There is no law in Guyana requiring companies in the extractive resources sector to disclose the beneficial owner behind the operation, and/or the person or persons who have effective control of the company. Consequently, currently, companies decide whether they provide this information.

One stakeholder pointed out that if companies opt not to cooperate, State agencies are powerless to insist. She further said that with Guyana’s validation coming up in January 2020, it seems unlikely that this information will be gathered in the time remaining.

The provision of this information can be made mandatory by passing or amending legislation.  However, given government’s caretaker status, it is unclear whether it has the legal capacity to pass new legislation. Furthermore, the January 2020 deadline leaves a very narrow window.

Jacqueline Taquiri, an expert in tax law and the extractive industries working with EITI, said that the validation process taking place in January will just require Guyana to say where it is so far with meeting the EITI Standard, after which Guyana will have a further two years, up to December 31, 2021, to implement all areas highlighted as necessary.

A representative of the Guyana Geology and Mines Commission (GGMC) told the gathering that if the information needed is communicated to the GGMC in a timely fashion, this information can be obtained relatively quickly. She explained that licences and permits issued for the extractive resources sector are renewed yearly. She said that the required information, if communicated to the GGMC in a timely manner, can be added to the form, thereby making the provision of the information a condition for receiving the licences. This approach, though not legislative, would eliminate the voluntary nature of such disclosures.

This method is similar to the approach by the Environmental Protection Agency (EPA), which, in the absence of local legislation on the management of hazardous and non-hazardous waste from oil ships, has included provisions of international conventions into the permits issued to the operators. Executive Director of the EPA, Dr Vincent Adams, has said breach of those provisions in the permits is a ground for their rescission.

Politically exposed persons

Meanwhile, emphasis was also placed on treating with politically exposed persons who are relevant to the extractive resources sector.

Paris said that it is important to define the term in local law, and to ensure that the definition is wide enough to capture all relevant persons.

This term is also defined in the AML/CFT Act, which definition new legislation can refer to, or mirror to ensure expedient legislating. However, as stated earlier, this is not possible in light of the government’s caretaker status. This definition can be augmented by examples from provisions made in other jurisdictions. For example, high ranking officers in foreign missions, ambassadors, and members of governing bodies of political parties are classified as politically exposed persons in the European Union’s 3rd Anti Money Laundering Directive.

Paris shared that some jurisdictions, including Ukraine and the United Kingdom, have established registers through which this information is available to the public.

Main Gaps

Meantime, Taquiri gave a presentation on the major gaps identified based on Guyana’s first report.
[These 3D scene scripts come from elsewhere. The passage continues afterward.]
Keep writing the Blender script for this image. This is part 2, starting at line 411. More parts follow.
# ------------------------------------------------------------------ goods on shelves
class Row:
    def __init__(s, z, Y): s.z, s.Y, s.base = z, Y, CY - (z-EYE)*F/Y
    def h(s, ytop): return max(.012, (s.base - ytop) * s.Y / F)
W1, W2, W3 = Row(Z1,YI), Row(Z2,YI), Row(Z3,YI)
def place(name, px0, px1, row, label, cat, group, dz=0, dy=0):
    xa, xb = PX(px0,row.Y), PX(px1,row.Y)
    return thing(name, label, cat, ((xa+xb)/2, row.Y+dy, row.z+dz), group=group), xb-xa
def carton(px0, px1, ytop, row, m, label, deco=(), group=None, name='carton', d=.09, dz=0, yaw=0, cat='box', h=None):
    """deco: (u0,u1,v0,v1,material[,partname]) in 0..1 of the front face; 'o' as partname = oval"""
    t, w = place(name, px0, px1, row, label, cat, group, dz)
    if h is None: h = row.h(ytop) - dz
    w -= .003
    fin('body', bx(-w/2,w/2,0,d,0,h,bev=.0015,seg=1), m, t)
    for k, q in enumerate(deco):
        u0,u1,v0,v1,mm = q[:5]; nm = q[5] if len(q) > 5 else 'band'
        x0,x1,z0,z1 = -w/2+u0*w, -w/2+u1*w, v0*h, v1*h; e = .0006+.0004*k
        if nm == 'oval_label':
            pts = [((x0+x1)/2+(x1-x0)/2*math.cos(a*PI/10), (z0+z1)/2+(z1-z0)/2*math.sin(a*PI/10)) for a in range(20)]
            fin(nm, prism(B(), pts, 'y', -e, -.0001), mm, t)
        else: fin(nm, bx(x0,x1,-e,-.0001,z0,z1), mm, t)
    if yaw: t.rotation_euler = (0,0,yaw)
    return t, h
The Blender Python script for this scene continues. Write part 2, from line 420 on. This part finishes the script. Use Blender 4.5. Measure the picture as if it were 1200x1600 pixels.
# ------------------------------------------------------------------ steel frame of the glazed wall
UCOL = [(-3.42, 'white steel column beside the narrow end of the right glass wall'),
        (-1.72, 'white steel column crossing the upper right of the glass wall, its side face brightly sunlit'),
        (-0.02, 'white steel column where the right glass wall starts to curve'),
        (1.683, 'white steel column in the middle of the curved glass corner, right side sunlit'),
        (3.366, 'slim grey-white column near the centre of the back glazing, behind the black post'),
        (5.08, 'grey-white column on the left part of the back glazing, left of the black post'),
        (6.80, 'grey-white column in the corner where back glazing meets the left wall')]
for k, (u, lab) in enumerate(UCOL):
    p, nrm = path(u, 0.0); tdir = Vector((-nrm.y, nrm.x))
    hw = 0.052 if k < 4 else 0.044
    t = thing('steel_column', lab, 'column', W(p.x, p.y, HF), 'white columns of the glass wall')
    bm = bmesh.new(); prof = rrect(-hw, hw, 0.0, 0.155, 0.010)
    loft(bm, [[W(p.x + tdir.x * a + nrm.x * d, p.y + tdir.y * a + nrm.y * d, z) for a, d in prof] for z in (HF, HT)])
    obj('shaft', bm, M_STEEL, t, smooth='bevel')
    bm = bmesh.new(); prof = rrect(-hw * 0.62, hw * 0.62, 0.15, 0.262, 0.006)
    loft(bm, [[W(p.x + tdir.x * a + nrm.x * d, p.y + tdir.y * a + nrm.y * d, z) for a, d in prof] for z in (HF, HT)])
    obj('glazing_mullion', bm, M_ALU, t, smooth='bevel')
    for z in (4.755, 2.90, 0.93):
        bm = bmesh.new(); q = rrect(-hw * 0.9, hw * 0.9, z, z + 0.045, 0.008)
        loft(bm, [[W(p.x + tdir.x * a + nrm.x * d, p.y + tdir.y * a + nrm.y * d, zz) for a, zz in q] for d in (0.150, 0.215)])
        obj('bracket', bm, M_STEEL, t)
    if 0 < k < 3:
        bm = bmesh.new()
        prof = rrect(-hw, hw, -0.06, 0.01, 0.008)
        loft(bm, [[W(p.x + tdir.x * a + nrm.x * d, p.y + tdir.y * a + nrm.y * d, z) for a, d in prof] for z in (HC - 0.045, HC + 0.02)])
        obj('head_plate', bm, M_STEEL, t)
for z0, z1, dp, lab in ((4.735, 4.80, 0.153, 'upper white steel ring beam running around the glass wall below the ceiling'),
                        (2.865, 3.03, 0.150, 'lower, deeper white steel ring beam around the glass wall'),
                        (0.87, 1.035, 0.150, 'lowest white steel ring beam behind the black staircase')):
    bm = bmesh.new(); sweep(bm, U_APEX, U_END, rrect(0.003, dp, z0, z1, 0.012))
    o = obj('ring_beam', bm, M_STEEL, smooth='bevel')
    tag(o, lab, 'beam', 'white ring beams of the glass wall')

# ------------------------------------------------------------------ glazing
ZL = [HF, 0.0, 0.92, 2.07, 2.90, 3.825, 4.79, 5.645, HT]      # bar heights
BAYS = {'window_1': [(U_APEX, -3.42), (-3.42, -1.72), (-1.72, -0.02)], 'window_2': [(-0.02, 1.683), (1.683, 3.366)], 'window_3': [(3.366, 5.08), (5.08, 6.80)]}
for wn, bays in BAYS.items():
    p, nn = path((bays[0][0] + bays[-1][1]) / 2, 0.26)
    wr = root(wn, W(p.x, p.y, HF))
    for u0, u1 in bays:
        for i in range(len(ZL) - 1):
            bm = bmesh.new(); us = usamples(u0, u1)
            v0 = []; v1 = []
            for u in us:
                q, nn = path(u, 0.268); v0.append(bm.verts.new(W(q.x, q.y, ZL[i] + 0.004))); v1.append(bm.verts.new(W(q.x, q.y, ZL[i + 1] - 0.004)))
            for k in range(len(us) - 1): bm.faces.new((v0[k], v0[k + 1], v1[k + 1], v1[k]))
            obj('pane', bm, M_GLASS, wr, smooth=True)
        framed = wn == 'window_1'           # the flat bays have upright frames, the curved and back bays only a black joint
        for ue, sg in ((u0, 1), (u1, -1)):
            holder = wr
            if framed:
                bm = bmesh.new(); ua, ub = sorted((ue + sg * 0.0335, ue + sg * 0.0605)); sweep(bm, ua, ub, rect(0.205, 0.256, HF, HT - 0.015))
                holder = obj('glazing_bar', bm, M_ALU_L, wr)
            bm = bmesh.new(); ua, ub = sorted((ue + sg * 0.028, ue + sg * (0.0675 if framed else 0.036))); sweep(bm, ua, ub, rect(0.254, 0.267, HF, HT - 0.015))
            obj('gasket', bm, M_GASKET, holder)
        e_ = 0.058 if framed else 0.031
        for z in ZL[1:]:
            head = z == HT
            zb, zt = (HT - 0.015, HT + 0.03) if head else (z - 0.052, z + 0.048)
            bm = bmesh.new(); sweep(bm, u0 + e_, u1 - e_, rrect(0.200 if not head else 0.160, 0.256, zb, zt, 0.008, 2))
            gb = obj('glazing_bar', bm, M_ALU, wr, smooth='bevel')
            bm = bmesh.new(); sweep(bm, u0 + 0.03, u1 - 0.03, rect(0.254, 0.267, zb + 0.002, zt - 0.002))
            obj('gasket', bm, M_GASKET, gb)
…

These include lack of mining cadastral portals, a registry containing all operators in Guyana’s extractive resources sector, and contract transparency regarding the mining sector.

She shared that it is ideal to have a cadastral portal online through which the public can have access to all active mining licences. Both this mechanism and the registry allows for enhanced transparency.

While praising the disclosures of contracts in Guyana’s petroleum sector, Taquiri said there needs to be similar public disclosures in the mining sector, and spoke of the need for a policy on transparency in these areas.

Taquiri also pointed to what she said was a lack of data on revenue received from specific companies by the Guyana Revenue Authority (GRA). A GRA representative, however, said that while the tax body can share summarised or aggregate information, the law prevents it from sharing the tax information of specific companies.

Section 4 (1) of the Income Tax Act mandates all persons involved in the collection of income taxes refrain from disclosing that information. It is an offence to breach this provision. This has to be addressed from a legislative standpoint.

Taquiri also said that Guyana should move towards recording the financial data of operators in the local extractive resources sector by project. As such, as opposed to reporting on the aggregate numbers of an oil company’s aggregate operations, or a mining company’s aggregate operations, there should be block by block reports on the royalties or taxes paid with respect to every individual concession a company has been given.

Taquiri also strongly suggested that Guyana consider eventually moving toward ‘systematic disclosures’, which includes routine and publicly available company and government reporting. To be valuable, the information which informs this reporting must be audited to ensure reliability, and meet EITI standards. Such information would need to be accompanied by explanations as to how it was generated and compiled.